Black and Brown LGBTQ+ Advocates on Modern Ballroom Culture

By N. Jamiyla Chisholm Dec 12, 2019

From Jennie Livingston’s iconic 1990 documentary “Paris is Burning” to the groundbreaking FX series “Pose,” the “underground LGBTQ ballroom competitions [that] started in the 1970s as a safe haven for Black and brown young people” was the subject of the “On Point” podcast released Wednesday (December 11) by KUOW

On an episode titled “The Growth (And New Contexts) Of LGBTQ Ball Culture,” host Meghna Chakrabarti spoke with guests Marlon Bailey, professor of women and gender studies at Arizona State University School of Social Transformation; multidisciplinary artist Rashaad Newsome, whose work explores Black and queer culture; and Sydney Baloue, writer and ballroom performer, about ballroom’s New York City origins, international appropriation and everything in between. 

Below are three takeaways from the discussion.
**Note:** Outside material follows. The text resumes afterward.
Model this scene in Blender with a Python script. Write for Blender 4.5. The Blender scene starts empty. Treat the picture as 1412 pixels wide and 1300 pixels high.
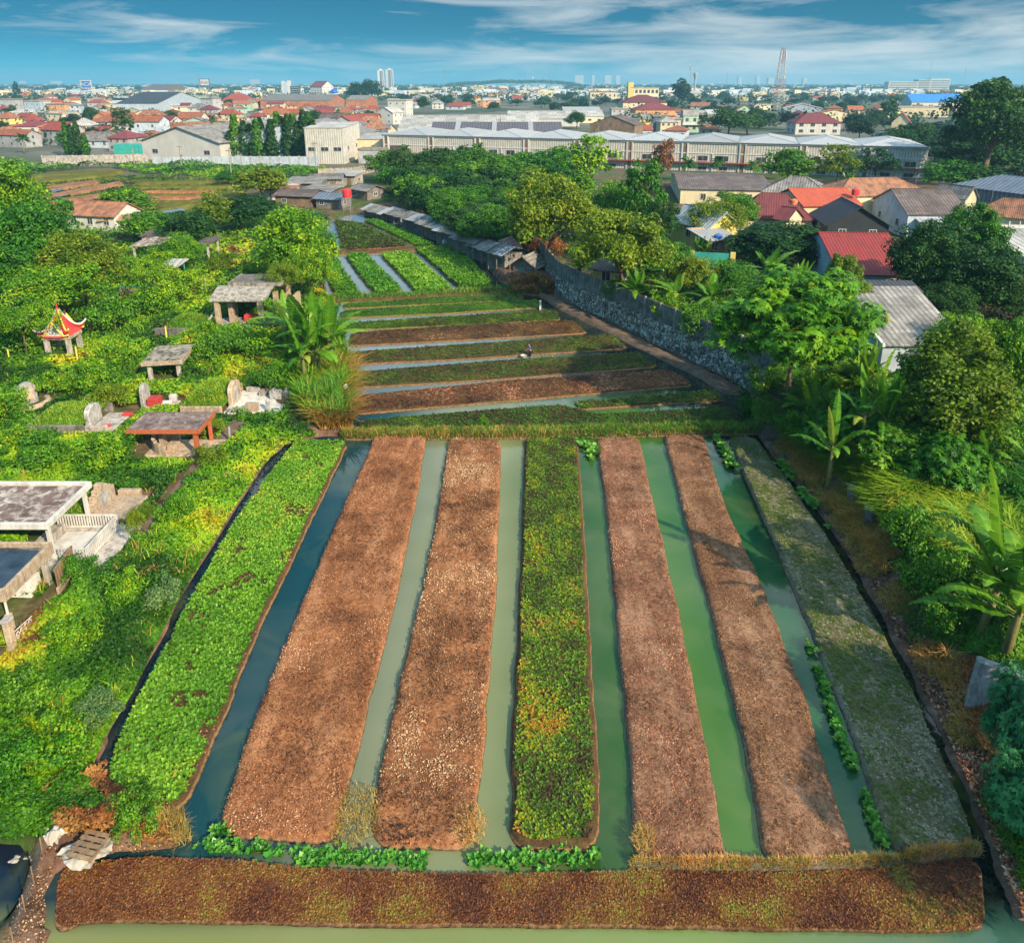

Bailey on the good and bad of ballroom’s global reach:


The upside to the visibility of ballroom, in terms of popular culture, is that it is providing exposure and invitation to the community formation that many would not have had before and it also gives actors who are trans, and Black, and LGBT people of color jobs and careers and awards, like Billy Porter. But, what I worry about is one, this visibility is not able to provide a full, complete, comprehensive view of this cultural formation and the lives of the LGBT people of color who make up this culture and the ways in which they struggle with the structures of oppression that we experience on a daily basis.


Baloue, a Black trans man who is currently chronicling the evolution of New York City’s ballroom scene, agreed that the increased media visibility does not tell the entire story:


Black and Latinx LGBTQ youth, and even older folks, could still be fired from our jobs for being who we are at work. And the reality for Black transgender women is that it can be very hard to just get a job. There’s a myriad of intersectional oppression that specifically affects that part of the communities.  


Newsome, who has staged a performance competition called the “King of Arms Art Ball” since 2013, said he’s most interested in decolonizing power structures with Black queer spaces:


There’s so much in ballroom that needs to be dealt with. This whole idea of ballroom being this utopian space, safe space for Black queers, and in some ways it is, but in a lot of ways it’s not. So much of us in those spaces are coming from violence and diminishment and abandonment and I think the notion that we’re going to go over here and create this space and those things are gonna be nonexistent are not real. I think we have to deal with that and a lot of the ways that I see folk dealing with that is rooted in the culture of domination that teaches us that we need things to have power rather than thinking about power from within. In an equitable society, Black folk in particularly Black queer folk aren’t given the same opportunity to “get things”… So a lot of the work that I’m trying to do is to get folk to decolonize.